OHAPD’s Nationally-Recognized Community Policing Program
The success of the OHAPD Community Policing Approach is
simple: we empower the public housing community in changing our residents from
the inside out. Our success in partnership is a sense of equality, mutual
respect and trust.
Some community policing strategies, such as foot patrol,
resemble policing of years past.
Community is not just another “tack on” program that requires new
resources. It is a philosophy, a management style, and an organizational design
that promotes police-community partnerships and proactive problem-solving
strategies. It is a different way of looking at policing.
In 1992, in response to a high rate of homicides and other
crimes in an area of Oakland that included two of our largest housing
developments, the Oakland Housing Authority Police Department (OHAPD)
introduced a method of community policing designed to encourage residents and
officers to work together to reduce crime. The results were dramatic; almost as
soon as the program was introduced homicides in the area stopped.

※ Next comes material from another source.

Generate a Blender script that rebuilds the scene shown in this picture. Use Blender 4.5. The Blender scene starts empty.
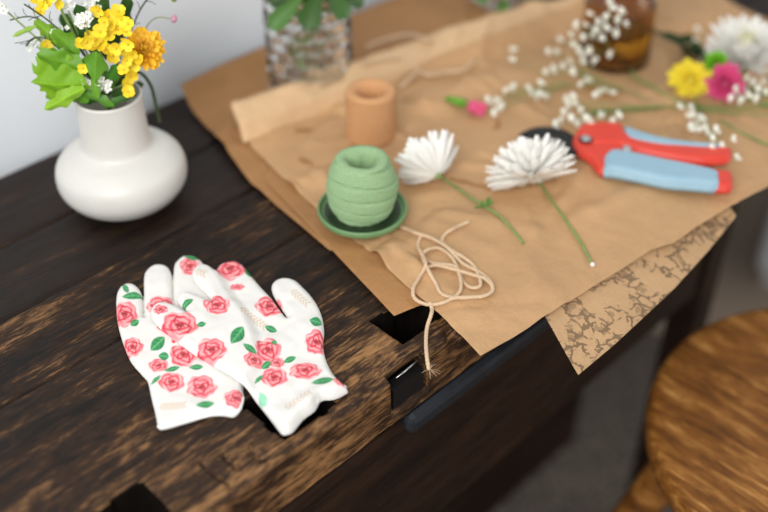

In fact, from
1992 until 2000 there were no homicides there, and since then there have been
only a few. The program was recognized on national television, and Attorney
General Janet Reno visited the area twice to see the transformation for
herself.
So what is the clue to OHAPD’s phenomenal success? What sets
it apart from other community policing programs? Is theirs a new approach?
Some community policing strategies, such as foot patrol,
resemble policing of years past. Our Community Policing program goes beyond
that; it is a philosophy, a management style, and an organizational design that
promotes police-community partnerships and hands-on problem-solving strategies.
It is a different way of looking at policing.
Our program redefines the roles of the community and police
and the relationships between them. Both share responsibility for social order
and work cooperatively to identify problems and develop practical,
community-wide solutions throughout the public housing population.
- Our program acknowledges that we cannot do the job of public
safety alone and recognizes that we have valuable resources available in our
community.
- OHAPD’s program uses a model called “Health Realization,”
which recognizes that communities are naturally resilient and that their
members have the ability to identify and solve their own problems.
- Community empowerment occurs when we enlist our residents in
identifying their problems, determining their own solutions to them, and then
working together with law enforcement to make positive changes. Only then do
they truly have charge of their own destinies
- The key to the success of the OHAPD Community Policing
approach is simple. We empower the public housing community to change their
lives from the inside out. We create a partnership with the community and they
gain a sense of equality, mutual respect, and trust.